Consciência do Notário e Consciência do Registrador (décima-segunda parte)

 

Continuaremos agora no tema da educação e retificação da vontade, em ordem à formação da consciência moral.

Considerada sob a perspectiva ética, a vontade é a potestade racional para eleger e executar uma determinada conduta, perseverando em sua realização.  Trata-se, pois, de um poder, em dada medida, submetido à razão: a vontade é um apetite racional; uma potência que emana da razão. Sem embargo dessa secundariedade do apetite volitivo em face da razão, reiteremos que a vontade muito coopera para que bem se forme a inteligência, porque o entendimento exige atenção e aplicação, que somente podem preservar-se com um empenho de constância, o que depende da ajuda da vontade. 

Já o fizemos ver, com apoio em doutrina segura, que o problema central da vontade é o egoísmo, o desordenado amor de nós próprios, ou, por outros aspectos ou nomes, o egocentrismo, a egolatria, o narcisismo, a pretensão de uma autonomia absoluta −liberdade negativa.  

Todavia, sem detrimento dessa referência ao defeito principal da vontade, é possível apontar algumas de suas deficiências particulares: ad exemplum, a irresolução −vontade irresoluta é a dos que não sabem decidir-se por uma coisa ou sua oposta; ou que, depois de se decidirem, impressionam-se sem maiores motivos pelos argumentos anteriormente desfiados em favor da oposta; ou ainda a dos que sempre voltam de uma posição a outra, quando não se inclinam, de modo transitório, por uma terceira (cf., neste passo, as sábias observações de Bethléem). Há casos em que se chega a dizer exista uma abulia da vontade; certa feita, de um político irresoluto se afirmou (é uma anedota, claro) que reclamava quando tinha de decidir se bebia seu cafezinho com açúcar ou sem. Mas, como ensinou o há pouco referido René Bethléem, “a decisão é a primeira condição duma vontade séria”.

Outro defeito particular da vontade é o medo irracional, o receio irrazoável, insensato, enfermiço, que angustia, assombra e paralisa o ânimo; esse medo combate-se com a ação, afrontando-se o medo desarrazoado.

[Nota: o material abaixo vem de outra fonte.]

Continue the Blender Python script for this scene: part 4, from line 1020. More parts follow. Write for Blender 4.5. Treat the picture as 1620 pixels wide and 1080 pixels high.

Uma temível deficiência da vontade é a inconstância na execução do que se decidiu agir. Nas obras que exigem larga duração de tempo ou esforços muito dispendiosos, é muito necessário que se tenham presentes os hábitos da longanimidade e da magnanimidade, para que a vontade, ensinada pela inteligência acerca da obra a realizar, revista-se de paciência para enfrentar as adversidades.

Tal se vê, com estas indicações sumárias, há um conjunto de inclinações idôneo a beneficiar a vontade: essas inclinações ou tendências podem ser educadas, ou talvez melhor se diga: podem ser adquiridas, a ponto de fazerem-se uma segunda natureza em cada pessoa. Trata-se dos hábitos. Deles cuidaremos, brevemente, na próxima explanação desta série.